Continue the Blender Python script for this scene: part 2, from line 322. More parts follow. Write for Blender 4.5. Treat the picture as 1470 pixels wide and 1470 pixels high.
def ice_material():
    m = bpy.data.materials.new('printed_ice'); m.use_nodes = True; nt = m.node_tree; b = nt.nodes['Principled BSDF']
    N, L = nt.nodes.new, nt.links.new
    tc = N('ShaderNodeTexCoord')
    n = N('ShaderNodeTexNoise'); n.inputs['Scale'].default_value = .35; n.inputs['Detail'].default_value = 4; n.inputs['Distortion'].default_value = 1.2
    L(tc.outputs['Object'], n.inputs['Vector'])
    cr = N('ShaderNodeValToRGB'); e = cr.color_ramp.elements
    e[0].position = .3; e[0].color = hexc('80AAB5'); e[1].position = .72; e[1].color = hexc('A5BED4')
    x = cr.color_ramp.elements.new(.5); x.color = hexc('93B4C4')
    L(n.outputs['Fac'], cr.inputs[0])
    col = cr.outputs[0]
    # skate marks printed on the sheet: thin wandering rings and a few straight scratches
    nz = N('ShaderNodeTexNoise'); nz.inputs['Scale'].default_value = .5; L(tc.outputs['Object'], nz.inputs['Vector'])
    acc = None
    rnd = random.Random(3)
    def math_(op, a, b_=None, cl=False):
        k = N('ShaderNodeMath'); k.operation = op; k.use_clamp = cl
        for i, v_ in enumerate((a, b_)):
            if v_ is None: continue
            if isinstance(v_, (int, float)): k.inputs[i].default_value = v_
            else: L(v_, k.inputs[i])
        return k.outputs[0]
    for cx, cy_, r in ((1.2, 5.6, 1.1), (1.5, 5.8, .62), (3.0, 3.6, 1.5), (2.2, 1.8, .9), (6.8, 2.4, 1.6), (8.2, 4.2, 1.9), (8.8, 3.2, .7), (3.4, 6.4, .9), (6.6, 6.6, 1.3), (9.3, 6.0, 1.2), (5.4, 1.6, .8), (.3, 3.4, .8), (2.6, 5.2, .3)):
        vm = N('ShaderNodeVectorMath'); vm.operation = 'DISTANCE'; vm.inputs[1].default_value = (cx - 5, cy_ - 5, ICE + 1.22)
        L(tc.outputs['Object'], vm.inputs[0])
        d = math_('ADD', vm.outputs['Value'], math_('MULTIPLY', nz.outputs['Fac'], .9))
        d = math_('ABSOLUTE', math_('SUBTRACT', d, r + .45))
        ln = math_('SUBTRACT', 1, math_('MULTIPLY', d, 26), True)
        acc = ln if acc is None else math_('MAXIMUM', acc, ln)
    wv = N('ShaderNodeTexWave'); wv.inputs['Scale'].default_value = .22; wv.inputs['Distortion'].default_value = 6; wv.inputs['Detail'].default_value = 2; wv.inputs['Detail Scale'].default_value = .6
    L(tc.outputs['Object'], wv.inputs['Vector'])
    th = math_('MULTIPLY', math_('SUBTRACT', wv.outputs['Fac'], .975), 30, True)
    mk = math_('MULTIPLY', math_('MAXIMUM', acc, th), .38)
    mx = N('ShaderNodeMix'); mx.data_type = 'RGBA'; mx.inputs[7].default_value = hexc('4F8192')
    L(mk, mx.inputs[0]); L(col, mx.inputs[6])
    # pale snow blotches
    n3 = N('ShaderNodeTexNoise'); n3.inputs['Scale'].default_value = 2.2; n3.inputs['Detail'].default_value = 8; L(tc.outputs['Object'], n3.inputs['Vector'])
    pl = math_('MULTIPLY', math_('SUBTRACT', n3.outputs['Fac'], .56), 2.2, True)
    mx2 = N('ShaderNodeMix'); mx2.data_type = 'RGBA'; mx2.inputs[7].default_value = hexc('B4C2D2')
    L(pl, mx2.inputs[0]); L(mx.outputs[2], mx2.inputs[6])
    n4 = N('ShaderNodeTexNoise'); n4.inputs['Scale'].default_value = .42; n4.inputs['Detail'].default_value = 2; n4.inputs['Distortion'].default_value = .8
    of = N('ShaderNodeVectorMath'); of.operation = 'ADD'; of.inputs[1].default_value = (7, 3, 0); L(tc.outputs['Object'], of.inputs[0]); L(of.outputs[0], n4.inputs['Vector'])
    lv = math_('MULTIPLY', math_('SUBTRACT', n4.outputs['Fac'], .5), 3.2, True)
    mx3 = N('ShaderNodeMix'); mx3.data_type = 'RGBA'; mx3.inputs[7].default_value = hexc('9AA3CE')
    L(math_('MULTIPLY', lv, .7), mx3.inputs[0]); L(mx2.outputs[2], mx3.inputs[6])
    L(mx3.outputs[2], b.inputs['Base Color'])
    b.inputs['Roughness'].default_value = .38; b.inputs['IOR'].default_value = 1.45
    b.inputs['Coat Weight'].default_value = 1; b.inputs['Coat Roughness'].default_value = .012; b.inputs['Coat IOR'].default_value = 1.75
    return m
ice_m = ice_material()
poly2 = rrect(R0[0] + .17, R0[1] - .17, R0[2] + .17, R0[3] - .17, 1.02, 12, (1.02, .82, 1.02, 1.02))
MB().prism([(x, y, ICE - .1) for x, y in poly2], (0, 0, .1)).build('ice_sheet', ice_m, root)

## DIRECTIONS
Please restate the whole listing word for word.

## ANSWER TO THIS PROBLEM
Continue the Blender Python script for this scene: part 2, from line 322. More parts follow. Write for Blender 4.5. Treat the picture as 1470 pixels wide and 1470 pixels high.
def ice_material():
    m = bpy.data.materials.new('printed_ice'); m.use_nodes = True; nt = m.node_tree; b = nt.nodes['Principled BSDF']
    N, L = nt.nodes.new, nt.links.new
    tc = N('ShaderNodeTexCoord')
    n = N('ShaderNodeTexNoise'); n.inputs['Scale'].default_value = .35; n.inputs['Detail'].default_value = 4; n.inputs['Distortion'].default_value = 1.2
    L(tc.outputs['Object'], n.inputs['Vector'])
    cr = N('ShaderNodeValToRGB'); e = cr.color_ramp.elements
    e[0].position = .3; e[0].color = hexc('80AAB5'); e[1].position = .72; e[1].color = hexc('A5BED4')
    x = cr.color_ramp.elements.new(.5); x.color = hexc('93B4C4')
    L(n.outputs['Fac'], cr.inputs[0])
    col = cr.outputs[0]
    # skate marks printed on the sheet: thin wandering rings and a few straight scratches
    nz = N('ShaderNodeTexNoise'); nz.inputs['Scale'].default_value = .5; L(tc.outputs['Object'], nz.inputs['Vector'])
    acc = None
    rnd = random.Random(3)
    def math_(op, a, b_=None, cl=False):
        k = N('ShaderNodeMath'); k.operation = op; k.use_clamp = cl
        for i, v_ in enumerate((a, b_)):
            if v_ is None: continue
            if isinstance(v_, (int, float)): k.inputs[i].default_value = v_
            else: L(v_, k.inputs[i])
        return k.outputs[0]
    for cx, cy_, r in ((1.2, 5.6, 1.1), (1.5, 5.8, .62), (3.0, 3.6, 1.5), (2.2, 1.8, .9), (6.8, 2.4, 1.6), (8.2, 4.2, 1.9), (8.8, 3.2, .7), (3.4, 6.4, .9), (6.6, 6.6, 1.3), (9.3, 6.0, 1.2), (5.4, 1.6, .8), (.3, 3.4, .8), (2.6, 5.2, .3)):
        vm = N('ShaderNodeVectorMath'); vm.operation = 'DISTANCE'; vm.inputs[1].default_value = (cx - 5, cy_ - 5, ICE + 1.22)
        L(tc.outputs['Object'], vm.inputs[0])
        d = math_('ADD', vm.outputs['Value'], math_('MULTIPLY', nz.outputs['Fac'], .9))
        d = math_('ABSOLUTE', math_('SUBTRACT', d, r + .45))
        ln = math_('SUBTRACT', 1, math_('MULTIPLY', d, 26), True)
        acc = ln if acc is None else math_('MAXIMUM', acc, ln)
    wv = N('ShaderNodeTexWave'); wv.inputs['Scale'].default_value = .22; wv.inputs['Distortion'].default_value = 6; wv.inputs['Detail'].default_value = 2; wv.inputs['Detail Scale'].default_value = .6
    L(tc.outputs['Object'], wv.inputs['Vector'])
    th = math_('MULTIPLY', math_('SUBTRACT', wv.outputs['Fac'], .975), 30, True)
    mk = math_('MULTIPLY', math_('MAXIMUM', acc, th), .38)
    mx = N('ShaderNodeMix'); mx.data_type = 'RGBA'; mx.inputs[7].default_value = hexc('4F8192')
    L(mk, mx.inputs[0]); L(col, mx.inputs[6])
    # pale snow blotches
    n3 = N('ShaderNodeTexNoise'); n3.inputs['Scale'].default_value = 2.2; n3.inputs['Detail'].default_value = 8; L(tc.outputs['Object'], n3.inputs['Vector'])
    pl = math_('MULTIPLY', math_('SUBTRACT', n3.outputs['Fac'], .56), 2.2, True)
    mx2 = N('ShaderNodeMix'); mx2.data_type = 'RGBA'; mx2.inputs[7].default_value = hexc('B4C2D2')
    L(pl, mx2.inputs[0]); L(mx.outputs[2], mx2.inputs[6])
    n4 = N('ShaderNodeTexNoise'); n4.inputs['Scale'].default_value = .42; n4.inputs['Detail'].default_value = 2; n4.inputs['Distortion'].default_value = .8
    of = N('ShaderNodeVectorMath'); of.operation = 'ADD'; of.inputs[1].default_value = (7, 3, 0); L(tc.outputs['Object'], of.inputs[0]); L(of.outputs[0], n4.inputs['Vector'])
    lv = math_('MULTIPLY', math_('SUBTRACT', n4.outputs['Fac'], .5), 3.2, True)
    mx3 = N('ShaderNodeMix'); mx3.data_type = 'RGBA'; mx3.inputs[7].default_value = hexc('9AA3CE')
    L(math_('MULTIPLY', lv, .7), mx3.inputs[0]); L(mx2.outputs[2], mx3.inputs[6])
    L(mx3.outputs[2], b.inputs['Base Color'])
    b.inputs['Roughness'].default_value = .38; b.inputs['IOR'].default_value = 1.45
    b.inputs['Coat Weight'].default_value = 1; b.inputs['Coat Roughness'].default_value = .012; b.inputs['Coat IOR'].default_value = 1.75
    return m
ice_m = ice_material()
poly2 = rrect(R0[0] + .17, R0[1] - .17, R0[2] + .17, R0[3] - .17, 1.02, 12, (1.02, .82, 1.02, 1.02))
MB().prism([(x, y, ICE - .1) for x, y in poly2], (0, 0, .1)).build('ice_sheet', ice_m, root)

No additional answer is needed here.